▶ [Task instructions] All lines from the top of the records below through the line holding "return Vector((X(px, d), d - D, z))", and only those, should be printed exactly, minus the pictures.

▶ [Data lines]
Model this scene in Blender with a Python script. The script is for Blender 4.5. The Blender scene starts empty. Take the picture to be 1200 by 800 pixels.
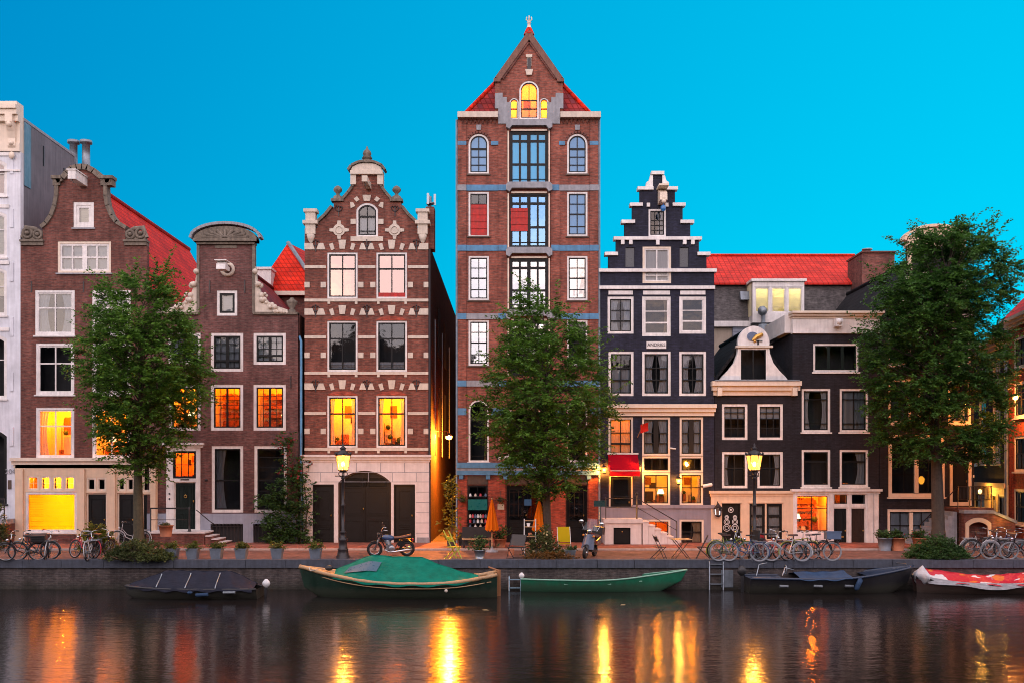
import bpy, math, random
import numpy as np
from mathutils import Vector, Matrix, geometry
random.seed(11)
rng = np.random.default_rng(11)
SC = bpy.context.scene
COL = SC.collection
PI = math.pi
# ---------------------------------------------------------------- camera geometry (metres; facade line at y = 0)
D = 46.0; F = 1200.0; CZ = 3.33; HY = 550.0
def X(px, d=D): return (px - 600.0) / F * d
def Z(py, d=D): return CZ - (py - HY) / F * d
def ground(px, py, z=0.0):
    d = F * (CZ - z) / (py - HY)
    return Vector((X(px, d), d - D, z))

# ---------------------------------------------------------------- materials
def nt(name):
    m = bpy.data.materials.new(name); m.use_nodes = True
    t = m.node_tree; t.nodes.clear()
    o = t.nodes.new('ShaderNodeOutputMaterial')
    return m, t, o
def nd(t, typ, **kw):
    n = t.nodes.new(typ)
    for k, v in kw.items():
        if k.startswith('i_'):
            n.inputs[int(k[2:]) if k[2:].isdigit() else k[2:].replace('_', ' ')].default_value = v
        else: setattr(n, k, v)
    return n
def rgba(c): return (c[0], c[1], c[2], 1.0)
def mixrgb(t, mode, fac, a, b):
    n = nd(t, 'ShaderNodeMix', data_type='RGBA', blend_type=mode)
    if isinstance(fac, (int, float)): n.inputs[0].default_value = fac
    else: t.links.new(fac, n.inputs[0])
    for i, v in ((6, a), (7, b)):
        if isinstance(v, (tuple, list)): n.inputs[i].default_value = rgba(v)
        else: t.links.new(v, n.inputs[i])
    return n.outputs[2]
def noise(t, vec, scale, detail=4, rough=.6):
    n = nd(t, 'ShaderNodeTexNoise'); n.inputs['Scale'].default_value = scale
    n.inputs['Detail'].default_value = detail; n.inputs['Roughness'].default_value = rough
    t.links.new(vec, n.inputs['Vector']); return n.outputs['Fac']
def maprange(t, v, a, b, c, d):
    n = nd(t, 'ShaderNodeMapRange'); t.links.new(v, n.inputs[0])
    for i, q in enumerate((a, b, c, d)): n.inputs[i + 1].default_value = q
    return n.outputs[0]
def pos(t, scale=(1, 1, 1)):
    g = nd(t, 'ShaderNodeNewGeometry')
    m = nd(t, 'ShaderNodeMapping'); m.inputs['Scale'].default_value = scale
    t.links.new(g.outputs['Position'], m.inputs['Vector']); return m.outputs['Vector']
def scalecol(t, col, fac):      # colour * scalar
    n = nd(t, 'ShaderNodeVectorMath', operation='SCALE')
    if isinstance(col, (tuple, list)): n.inputs[0].default_value = col[:3]
    else: t.links.new(col, n.inputs[0])
    t.links.new(fac, n.inputs['Scale']); return n.outputs[0]
def bump(t, h, strength, dist=.02):
    b = nd(t, 'ShaderNodeBump'); b.inputs['Strength'].default_value = strength; b.inputs['Distance'].default_value = dist
    t.links.new(h, b.inputs['Height']); return b.outputs[0]
def bsdf(t, o, col, rough=.6, metal=0, normal=None, spec=.5, coat=0):
    p = nd(t, 'ShaderNodeBsdfPrincipled')
    if isinstance(col, (tuple, list)): p.inputs['Base Color'].default_value = rgba(col)
    else: t.links.new(col, p.inputs['Base Color'])
    if isinstance(rough, (int, float)): p.inputs['Roughness'].default_value = rough
    else: t.links.new(rough, p.inputs['Roughness'])
    p.inputs['Metallic'].default_value = metal; p.inputs['Specular IOR Level'].default_value = spec
    p.inputs['Coat Weight'].default_value = coat
    if normal is not None: t.links.new(normal, p.inputs['Normal'])
    t.links.new(p.outputs[0], o.inputs['Surface']); return p

def plain(name, c, rough=.55, var=.25, scale=6.0, metal=0, bmp=.15, streak=True, coat=0, spec=.5, grime=None):
    """paint, stone, metal: colour broken up by soft patches and by vertical weather streaks"""
    m, t, o = nt(name)
    n1 = noise(t, pos(t), scale, 5, .65)
    f = maprange(t, n1, .25, .75, 1 - var, 1 + var * .6)
    col = scalecol(t, c, f)
    if streak:
        n2 = noise(t, pos(t, (9, 9, .7)), 1.0, 3, .5)
        f2 = maprange(t, n2, .35, .75, 1.0, 1 - var * .8)
        col = scalecol(t, col, f2)
    if grime is not None:      # scum line and drips above the water
        s2 = nd(t, 'ShaderNodeSeparateXYZ'); t.links.new(pos(t), s2.inputs[0]); a2 = nd(t, 'ShaderNodeMath', operation='MULTIPLY_ADD'); t.links.new(noise(t, pos(t, (3, 3, .8)), 1.5, 5), a2.inputs[0]); a2.inputs[1].default_value = -.35; t.links.new(s2.outputs[2], a2.inputs[2])
        col = mixrgb(t, 'MIX', maprange(t, a2.outputs[0], grime - .14, grime + .06, .55, 0), col, (.045, .045, .03)); col = mixrgb(t, 'MIX', maprange(t, noise(t, pos(t, (2, 2, 14)), 2.5, 5), .6, .75, 0, .35), col, (.12, .13, .11))
    nn = bump(t, noise(t, pos(t), scale * 9, 3), bmp, .01)
    r = maprange(t, n1, .2, .8, max(.05, rough - .1), min(1, rough + .12))
    bsdf(t, o, col, r, metal, nn, coat=coat, spec=spec); return m

def brickmat(name, c1, c2, mortar, bw=.21, rh=.065, patch=.3, rough=.8, soot=.42, algae=None):
    m, t, o = nt(name)
    g = nd(t, 'ShaderNodeNewGeometry')
    s = nd(t, 'ShaderNodeSeparateXYZ'); t.links.new(g.outputs['Position'], s.inputs[0])
    a = nd(t, 'ShaderNodeMath', operation='ADD'); t.links.new(s.outputs[0], a.inputs[0]); t.links.new(s.outputs[1], a.inputs[1])
    c = nd(t, 'ShaderNodeCombineXYZ'); t.links.new(a.outputs[0], c.inputs[0]); t.links.new(s.outputs[2], c.inputs[1])
    b = nd(t, 'ShaderNodeTexBrick'); t.links.new(c.outputs[0], b.inputs['Vector'])
    b.inputs['Color1'].default_value = rgba(c1); b.inputs['Color2'].default_value = rgba(c2); b.inputs['Mortar'].default_value = rgba(mortar)
    b.inputs['Scale'].default_value = 1; b.inputs['Mortar Size'].default_value = .009; b.inputs['Bias'].default_value = -.1
    b.inputs['Brick Width'].default_value = bw; b.inputs['Row Height'].default_value = rh
    n1 = noise(t, pos(t), .8, 7, .72); f1 = maprange(t, n1, .3, .72, 1 - patch * 1.4, 1 + patch * 1.3)
    n2 = noise(t, pos(t, (3.2, 3.2, .35)), 1.0, 4, .6); f2 = maprange(t, n2, .42, .75, 1.0, 1 - soot)
    n3 = noise(t, pos(t, (4.4, 4.4, 14)), 1.0, 3, .6); f3 = maprange(t, n3, .3, .7, .55, 1.45)
    col = scalecol(t, scalecol(t, scalecol(t, b.outputs['Color'], f1), f2), f3)
    nn = bump(t, b.outputs['Fac'], -.35, .01)
    if algae is not None:      # green slime and wet dark stone just above the waterline
        s2 = nd(t, 'ShaderNodeSeparateXYZ'); t.links.new(pos(t), s2.inputs[0]); a2 = nd(t, 'ShaderNodeMath', operation='MULTIPLY_ADD'); t.links.new(noise(t, pos(t, (1.5, 1, 1)), 1.6, 4), a2.inputs[0]); a2.inputs[1].default_value = -.6; t.links.new(s2.outputs[2], a2.inputs[2])
        col = mixrgb(t, 'MIX', maprange(t, a2.outputs[0], algae - .35, algae, .55, 0), col, (.014, .018, .008))
    bsdf(t, o, col, rough, 0, nn, spec=.3); return m

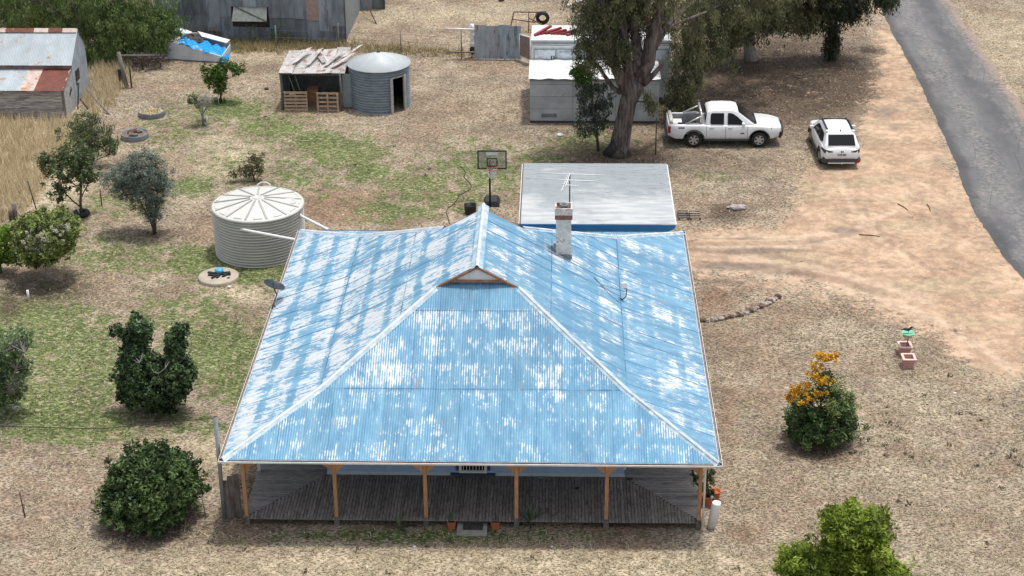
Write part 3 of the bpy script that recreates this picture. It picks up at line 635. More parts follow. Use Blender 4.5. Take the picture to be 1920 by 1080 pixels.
# ---- front step, pots
CONC = mat('concrete', (.36, .34, .30), .9, .2, 7, .03)
s0 = G(885, 990, .1)
st = tag(build('step_slab', MB().box((s0[0], s0[1], .055), (.92, .60, .11)), CONC, loc=(s0[0], s0[1], 0), bevel=.01), 'low concrete step slab in front of the verandah', 'step')
mt = MB().box((s0[0]+.03, s0[1]+.04, .125), (.60, .34, .022), -.02)
tag(build('door_mat', mt, mat('dark_rubber', (.075, .07, .062), .9, .5, 14), loc=(s0[0], s0[1], .11)), 'dark rubber mat lying on the concrete step', 'mat')
TERR = mat('terracotta', (.42, .12, .06), .8, .15, 5, .05)
def sqpot(x, y, w_, h_, m, z=0.0, rim=None):
    mb = MB(); t = .025
    mb.add([(x+sx*w_*.36, y+sy*w_*.36, z) for sx, sy in ((-1, -1), (1, -1), (1, 1), (-1, 1))]+[(x+sx*w_/2, y+sy*w_/2, z+h_) for sx, sy in ((-1, -1), (1, -1), (1, 1), (-1, 1))]
           + [(x+sx*(w_/2-t), y+sy*(w_/2-t), z+h_) for sx, sy in ((-1, -1), (1, -1), (1, 1), (-1, 1))]+[(x+sx*(w_*.42-t), y+sy*(w_*.42-t), z+h_*.75) for sx, sy in ((-1, -1), (1, -1), (1, 1), (-1, 1))],
           [(3, 2, 1, 0)]+[(i, (i+1) % 4, 4+(i+1) % 4, 4+i) for i in range(4)]+[(4+i, 4+(i+1) % 4, 8+(i+1) % 4, 8+i) for i in range(4)]+[(8+i, 8+(i+1) % 4, 12+(i+1) % 4, 12+i) for i in range(4)])
    return mb
SOIL = mat('soil', (.10, .065, .045), .95, .3, 9)
GREENS = leaf_mat('pot_plant_leaves', (.03, .055, .02), (.10, .16, .06))
def sprig(n, c, h, L, wd, spread=.6, up=1.):
    a = rng.random(n)*6.28; tl = rng.uniform(.1, spread, n); l = L*rng.uniform(.6, 1.2, n)
    dv = np.stack([np.cos(a)*np.sin(tl), np.sin(a)*np.sin(tl), np.cos(tl)*up], 1)*l[:, None]
    b = a+1.57; s = np.stack([np.cos(b), np.sin(b), 0*b], 1)*wd/2
    c = np.array(c)+np.stack([np.cos(a)*.02, np.sin(a)*.02, rng.uniform(0, h, n)], 1)
    drop = np.zeros_like(dv); drop[:, 2] = -.25*l*np.sin(tl)
    v = np.stack([c-s*.4, c+s*.4, c+dv*.6+s, c+dv*.6-s, c+dv+drop, c+dv+drop], 1)
    f = np.concatenate([np.stack([np.arange(n)*6+k for k in (0, 1, 2, 3)], 1), np.stack([np.arange(n)*6+k for k in (3, 2, 4, 5)], 1)])
    return v.reshape(-1, 3), f, np.repeat(rng.random(n), 6)
for (x, y, lab) in [(847, 985, 'terracotta pot with a small plant left of the step'), (929, 985, 'terracotta pot with a thin twig right of the step')]:
    p = G(x, y+5, 0); T = thing('plant_pot', lab, 'pot', p, 'terracotta pots beside the step')
    build('pot', sqpot(p[0], p[1], .27, .27, TERR), TERR, T); build('soil', MB().box((p[0], p[1], .2), (.2, .2, .02)), SOIL, T)
    v, f, tn = sprig(9 if x < 900 else 4, (p[0], p[1], .2), .22 if x < 900 else .25, .16, .04); npmesh('leaves', v, f, GREENS, T, tone=tn)
    build('stem', MB().tube([(p[0], p[1], .2), (p[0]+.02, p[1], .42)], .008, 5), SOIL, T)
STRAP = leaf_mat('strap_leaves', (.05, .085, .045), (.20, .25, .15))
for (x, y, n, L, lab, nm) in [(995, 990, 26, .75, 'tall strappy green plant at the front edge of the verandah', 'tall'), (750, 992, 14, .6, 'sprawling flopped plant left of the step at the verandah edge', 'low')]:
    p = G(x, y, 0); T = thing('strappy_plant', lab, 'plant', p)
    v, f, tn = sprig(n, (p[0], p[1], .02), .25 if nm == 'tall' else .03, L, .06, .75 if nm == 'tall' else 1.5); npmesh('leaves', v, f, STRAP, T, tone=tn)
    build('stem', MB().tube([(p[0], p[1], 0), (p[0], p[1]+.03, .4 if nm == 'tall' else .1)], .02, 6), STRAP, T)
for (x, y, r_, lab) in [(1181, 898, .3, 'small dark scrap on the deck nearest the mitre line'), (1082, 916, 1.2, 'small dark scrap on the middle deck boards'), (1014, 896, -.4, 'small pale green scrap on the deck by the wall')]:
    p = G(x, y, .31); mb = MB().blob((p[0], p[1], .325), (.10, .05, .025), 7, 4, .3)
    tag(build('scrap', mb, mat('pale_scrap', (.22, .27, .24)) if x < 1050 else mat('soot_and_shade_black', (.03, .028, .027)), loc=(p[0], p[1], .3)), lab, 'scrap')
# white cylinder, orange pots and climbing plant at right corner
p = G(1334, 992); q_ = V(1341, 946, p[1]+.02)
wc = tag(build('white_cylinder', MB().tube([(p[0], p[1]+.1, 0), (p[0]+.12, p[1]+.1, .86), (p[0]+.121, p[1]+.1, .90)], [.135, .14, .125], 20), mat('clean_white', (.80, .80, .80), .35, .03, orand=0), loc=(p[0], p[1]+.1, 0)), 'plain white upright cylinder leaning by the right verandah corner', 'cylinder')
pots = [(G(1324, 945), .19, 'orange round pot behind the downpipe', 1), (G(1341, 937), .16, 'smaller orange pot right of the climbing plant', 0)]
for p, r, lab, big in pots:
    T = thing('round_pot', lab, 'pot', p, 'round orange pots at the verandah corner')
    build('pot', MB().lathe([(r*.7, 0), (r, .3), (r*1.08, .3), (r*1.08, .34), (r*.9, .34), (r*.85, .26), (.01, .26)], (p[0], p[1], 0), 18), mat('orange_pot', (.58, .15, .06), .6, .1), T)
    if big:
        build('cane', MB().tube([(p[0], p[1], .2), (p[0]-.05, p[1]+.02, 1.6)], .015, 6), SOIL, T)
# fence-like grey boards and galvanised pole at left corner
GW = mat('grey_old_timber', (.17, .145, .13), .9, .4, 5, .15, stretch=(5, 5, .7), dirt=(.09, .07, .06), dthr=.55)
a_ = G(430, 970); T = thing('board_screen', 'short screen of weathered grey boards beside the left verandah corner', 'screen', a_)
for i, (xx, hh) in enumerate([(426, 1.35), (436, 1.5), (446, 1.55)]):
    p = G(xx+2, 971); build('board', MB().box((p[0], p[1]+.02*i, hh/2), (.2, .04, hh), .05*i), GW, T)
p = G(421, 973); q = V(409, 782, p[1]+.05)
pl = thing('power_pole', 'tall galvanised steel pole by the left corner of the blue roof', 'pole', p)
build('pole_shaft', MB().tube([p, (p[0]+.01, p[1], 3.66)], .062, 14), mat('galvanised', (.30, .34, .37), .5, .2, 3, metal=.3), pl)
build('pole_cap', MB().tube([(p[0]+.01, p[1], 3.665), (p[0]+.01, p[1], 3.70)], .066, 14), BRN, pl)
e = G(-30, 798, 3.5); mid = (np.array([p[0], p[1], 3.6])+e)/2-[0, 0, .25]
tag(build('overhead_cable', MB().tube([(p[0], p[1], 3.6), mid, tuple(e)], .012, 5), mat('soot_and_shade_black', (.03, .028, .027)), loc=(p[0], p[1], 3.6)), 'thin black cable running left from the steel pole', 'cable')

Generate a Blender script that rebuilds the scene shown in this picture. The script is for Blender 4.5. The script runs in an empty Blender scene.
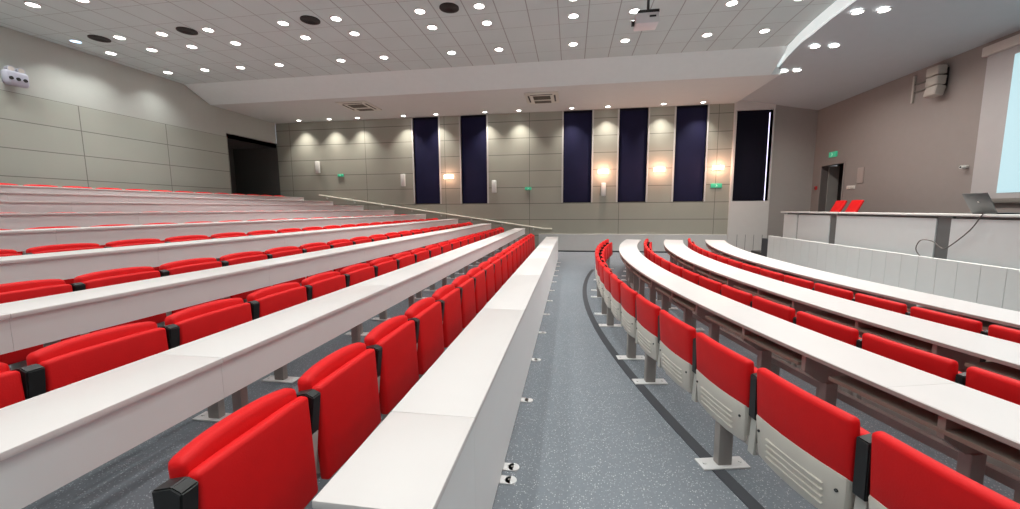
import bpy, bmesh, math, random
from mathutils import Vector, Matrix

random.seed(4)
S = bpy.context.scene
COL = S.collection
PI = math.pi

# ------------------------------------------------------------------ helpers
def V(*a): return Vector(a)

def obj(name, bm, mat, parent=None, smooth=True):
    me = bpy.data.meshes.new(name)
    bmesh.ops.recalc_face_normals(bm, faces=bm.faces[:])
    bm.to_mesh(me); bm.free()
    if smooth:
        for p in me.polygons: p.use_smooth = True
        try: me.set_sharp_from_angle(angle=math.radians(35))
        except Exception: pass
    me.materials.append(mat)
    o = bpy.data.objects.new(name, me); COL.objects.link(o)
    if parent: o.parent = parent
    return o

def tag(o, label, cat, group=None):
    o['label'] = label; o['category'] = cat
    if group: o['group'] = group
    return o

def struct(o):
    o['kind'] = 'structure'; return o

def empty(name, loc=(0, 0, 0), rz=0.0):
    o = bpy.data.objects.new(name, None); COL.objects.link(o)
    o.empty_display_size = 0.1
    o.location = loc; o.rotation_euler = (0, 0, rz)
    return o

def thing(name, label, cat, loc=(0, 0, 0), rz=0.0, group=None):
    return tag(empty(name, loc, rz), label, cat, group)

def dup(root, loc, rz, label=None, group=None):
    r = root.copy(); COL.objects.link(r); r.location = loc; r.rotation_euler = (0, 0, rz)
    if label: r['label'] = label
    if group: r['group'] = group
    for ch in list(root.children):
        c = ch.copy(); COL.objects.link(c); c.parent = r
        for g in ch.children:
            d = g.copy(); COL.objects.link(d); d.parent = c
    return r

def box(bm, x0, x1, y0, y1, z0, z1, bev=0.0, seg=2, M=None):
    vs = [bm.verts.new((x, y, z)) for x in (x0, x1) for y in (y0, y1) for z in (z0, z1)]
    f = [(0, 1, 3, 2), (4, 6, 7, 5), (0, 4, 5, 1), (2, 3, 7, 6), (0, 2, 6, 4), (1, 5, 7, 3)]
    fs = [bm.faces.new([vs[i] for i in q]) for q in f]
    if bev > 0:
        es = list({e for q in fs for e in q.edges})
        r = bmesh.ops.bevel(bm, geom=es, offset=bev, segments=seg, profile=0.5, affect='EDGES', clamp_overlap=True)
        vs = list({v for q in r['faces'] for v in q.verts} | {v for v in vs if v.is_valid})
    if M is not None:
        for v in vs: v.co = M @ v.co
    return vs

def prism(bm, pts, axis, a0, a1):
    """pts: 2-D outline; axis 0: (y,z) outline along x; 1: (x,z) along y; 2: (x,y) along z."""
    def co(p, a):
        if axis == 0: return (a, p[0], p[1])
        if axis == 1: return (p[0], a, p[1])
        return (p[0], p[1], a)
    A = [bm.verts.new(co(p, a0)) for p in pts]; B = [bm.verts.new(co(p, a1)) for p in pts]
    n = len(pts)
    bm.faces.new(A); bm.faces.new(B[::-1])
    for i in range(n):
        j = (i + 1) % n
        bm.faces.new((A[i], A[j], B[j], B[i]))
    return A + B

def cyl(bm, c, r, h, seg=24, axis=2, r2=None):
    """solid cylinder from c along axis by h"""
    r2 = r if r2 is None else r2
    R0, R1 = [], []
    for i in range(seg):
        a = 2 * PI * i / seg
        for L, rr, t in ((R0, r, 0), (R1, r2, h)):
            p = [0, 0, 0]; p[axis] = t
            p[(axis + 1) % 3] = rr * math.cos(a); p[(axis + 2) % 3] = rr * math.sin(a)
            L.append(bm.verts.new((c[0] + p[0], c[1] + p[1], c[2] + p[2])))
    bm.faces.new(R0[::-1]); bm.faces.new(R1)
    for i in range(seg):
        j = (i + 1) % seg
        bm.faces.new((R0[i], R0[j], R1[j], R1[i]))
    return R0 + R1

def ring(bm, c, r0, r1, h, seg=32):
    """flat ring about z"""
    L = []
    for rr, z in ((r0, 0), (r1, 0), (r1, h), (r0, h)):
        L.append([bm.verts.new((c[0] + rr * math.cos(2 * PI * i / seg), c[1] + rr * math.sin(2 * PI * i / seg), c[2] + z)) for i in range(seg)])
    for k in range(4):
        A, B = L[k], L[(k + 1) % 4]
        for i in range(seg):
            j = (i + 1) % seg
            bm.faces.new((A[i], A[j], B[j], B[i]))

def tube(bm, pts, r, seg=8):
    pts = [Vector(p) for p in pts]
    rings = []
    for i, p in enumerate(pts):
        t = (pts[min(i + 1, len(pts) - 1)] - pts[max(i - 1, 0)]).normalized()
        up = Vector((0, 0, 1)) if abs(t.z) < 0.9 else Vector((1, 0, 0))
        a = t.cross(up).normalized(); b = t.cross(a)
        rings.append([bm.verts.new(p + a * r * math.cos(2 * PI * k / seg) + b * r * math.sin(2 * PI * k / seg)) for k in range(seg)])
    for A, B in zip(rings, rings[1:]):
        for k in range(seg):
            bm.faces.new((A[k], A[(k + 1) % seg], B[(k + 1) % seg], B[k]))
    bm.faces.new(rings[0][::-1]); bm.faces.new(rings[-1])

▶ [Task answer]
Model this scene in Blender with a Python script. The script is for Blender 4.5. The Blender scene starts empty. Take the picture to be 1200 by 800 pixels.
import bpy, math, random
import numpy as np
from mathutils import Vector, Matrix, geometry
random.seed(11)
rng = np.random.default_rng(11)
SC = bpy.context.scene
COL = SC.collection
PI = math.pi
# ---------------------------------------------------------------- camera geometry (metres; facade line at y = 0)
D = 46.0; F = 1200.0; CZ = 3.33; HY = 550.0
def X(px, d=D): return (px - 600.0) / F * d
def Z(py, d=D): return CZ - (py - HY) / F * d
def ground(px, py, z=0.0):
    d = F * (CZ - z) / (py - HY)
    return Vector((X(px, d), d - D, z))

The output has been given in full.